### COLLECTED DATA

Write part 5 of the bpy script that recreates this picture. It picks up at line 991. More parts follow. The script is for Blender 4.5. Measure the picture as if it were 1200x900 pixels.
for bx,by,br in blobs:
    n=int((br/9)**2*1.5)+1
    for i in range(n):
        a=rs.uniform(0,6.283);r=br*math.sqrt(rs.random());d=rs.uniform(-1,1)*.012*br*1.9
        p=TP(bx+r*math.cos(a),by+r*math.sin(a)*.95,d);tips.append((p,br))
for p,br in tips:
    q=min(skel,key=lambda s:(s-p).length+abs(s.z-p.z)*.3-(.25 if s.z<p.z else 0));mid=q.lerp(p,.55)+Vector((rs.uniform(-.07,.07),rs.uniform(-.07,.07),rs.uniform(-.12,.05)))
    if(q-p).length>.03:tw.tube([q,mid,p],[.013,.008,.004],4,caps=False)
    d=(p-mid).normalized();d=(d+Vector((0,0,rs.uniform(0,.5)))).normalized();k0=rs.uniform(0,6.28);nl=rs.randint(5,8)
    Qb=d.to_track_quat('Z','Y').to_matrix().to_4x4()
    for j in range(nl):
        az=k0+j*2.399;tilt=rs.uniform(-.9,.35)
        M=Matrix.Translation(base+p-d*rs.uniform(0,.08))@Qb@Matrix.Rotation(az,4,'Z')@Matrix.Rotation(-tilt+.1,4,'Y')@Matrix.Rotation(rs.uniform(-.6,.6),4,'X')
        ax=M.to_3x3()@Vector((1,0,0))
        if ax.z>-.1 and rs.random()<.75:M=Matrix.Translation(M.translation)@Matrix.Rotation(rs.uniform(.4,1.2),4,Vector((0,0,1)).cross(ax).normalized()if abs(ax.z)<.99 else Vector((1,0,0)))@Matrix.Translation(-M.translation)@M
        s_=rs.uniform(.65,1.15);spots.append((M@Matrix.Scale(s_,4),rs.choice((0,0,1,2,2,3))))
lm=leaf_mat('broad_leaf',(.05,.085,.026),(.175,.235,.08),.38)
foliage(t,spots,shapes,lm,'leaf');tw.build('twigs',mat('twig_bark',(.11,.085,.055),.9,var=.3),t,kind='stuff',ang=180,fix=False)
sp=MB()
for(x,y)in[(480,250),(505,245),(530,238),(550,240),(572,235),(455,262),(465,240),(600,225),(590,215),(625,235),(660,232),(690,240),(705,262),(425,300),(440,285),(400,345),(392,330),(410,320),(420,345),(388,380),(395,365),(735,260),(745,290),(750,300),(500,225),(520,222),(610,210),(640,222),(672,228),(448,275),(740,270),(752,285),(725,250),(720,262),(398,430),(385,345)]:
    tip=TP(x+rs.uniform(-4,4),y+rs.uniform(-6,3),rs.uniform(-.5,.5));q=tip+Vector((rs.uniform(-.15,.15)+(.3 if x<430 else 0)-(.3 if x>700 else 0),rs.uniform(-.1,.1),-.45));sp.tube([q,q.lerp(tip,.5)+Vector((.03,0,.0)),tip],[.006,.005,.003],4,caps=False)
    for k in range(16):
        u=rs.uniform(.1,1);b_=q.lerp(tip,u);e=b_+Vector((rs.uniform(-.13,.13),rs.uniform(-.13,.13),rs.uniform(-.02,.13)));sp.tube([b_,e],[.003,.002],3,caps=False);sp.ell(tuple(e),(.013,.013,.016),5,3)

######

TO DO: Return all of the data exactly as it reads.

REPLY:
Write part 5 of the bpy script that recreates this picture. It picks up at line 991. More parts follow. The script is for Blender 4.5. Measure the picture as if it were 1200x900 pixels.
for bx,by,br in blobs:
    n=int((br/9)**2*1.5)+1
    for i in range(n):
        a=rs.uniform(0,6.283);r=br*math.sqrt(rs.random());d=rs.uniform(-1,1)*.012*br*1.9
        p=TP(bx+r*math.cos(a),by+r*math.sin(a)*.95,d);tips.append((p,br))
for p,br in tips:
    q=min(skel,key=lambda s:(s-p).length+abs(s.z-p.z)*.3-(.25 if s.z<p.z else 0));mid=q.lerp(p,.55)+Vector((rs.uniform(-.07,.07),rs.uniform(-.07,.07),rs.uniform(-.12,.05)))
    if(q-p).length>.03:tw.tube([q,mid,p],[.013,.008,.004],4,caps=False)
    d=(p-mid).normalized();d=(d+Vector((0,0,rs.uniform(0,.5)))).normalized();k0=rs.uniform(0,6.28);nl=rs.randint(5,8)
    Qb=d.to_track_quat('Z','Y').to_matrix().to_4x4()
    for j in range(nl):
        az=k0+j*2.399;tilt=rs.uniform(-.9,.35)
        M=Matrix.Translation(base+p-d*rs.uniform(0,.08))@Qb@Matrix.Rotation(az,4,'Z')@Matrix.Rotation(-tilt+.1,4,'Y')@Matrix.Rotation(rs.uniform(-.6,.6),4,'X')
        ax=M.to_3x3()@Vector((1,0,0))
        if ax.z>-.1 and rs.random()<.75:M=Matrix.Translation(M.translation)@Matrix.Rotation(rs.uniform(.4,1.2),4,Vector((0,0,1)).cross(ax).normalized()if abs(ax.z)<.99 else Vector((1,0,0)))@Matrix.Translation(-M.translation)@M
        s_=rs.uniform(.65,1.15);spots.append((M@Matrix.Scale(s_,4),rs.choice((0,0,1,2,2,3))))
lm=leaf_mat('broad_leaf',(.05,.085,.026),(.175,.235,.08),.38)
foliage(t,spots,shapes,lm,'leaf');tw.build('twigs',mat('twig_bark',(.11,.085,.055),.9,var=.3),t,kind='stuff',ang=180,fix=False)
sp=MB()
for(x,y)in[(480,250),(505,245),(530,238),(550,240),(572,235),(455,262),(465,240),(600,225),(590,215),(625,235),(660,232),(690,240),(705,262),(425,300),(440,285),(400,345),(392,330),(410,320),(420,345),(388,380),(395,365),(735,260),(745,290),(750,300),(500,225),(520,222),(610,210),(640,222),(672,228),(448,275),(740,270),(752,285),(725,250),(720,262),(398,430),(385,345)]:
    tip=TP(x+rs.uniform(-4,4),y+rs.uniform(-6,3),rs.uniform(-.5,.5));q=tip+Vector((rs.uniform(-.15,.15)+(.3 if x<430 else 0)-(.3 if x>700 else 0),rs.uniform(-.1,.1),-.45));sp.tube([q,q.lerp(tip,.5)+Vector((.03,0,.0)),tip],[.006,.005,.003],4,caps=False)
    for k in range(16):
        u=rs.uniform(.1,1);b_=q.lerp(tip,u);e=b_+Vector((rs.uniform(-.13,.13),rs.uniform(-.13,.13),rs.uniform(-.02,.13)));sp.tube([b_,e],[.003,.002],3,caps=False);sp.ell(tuple(e),(.013,.013,.016),5,3)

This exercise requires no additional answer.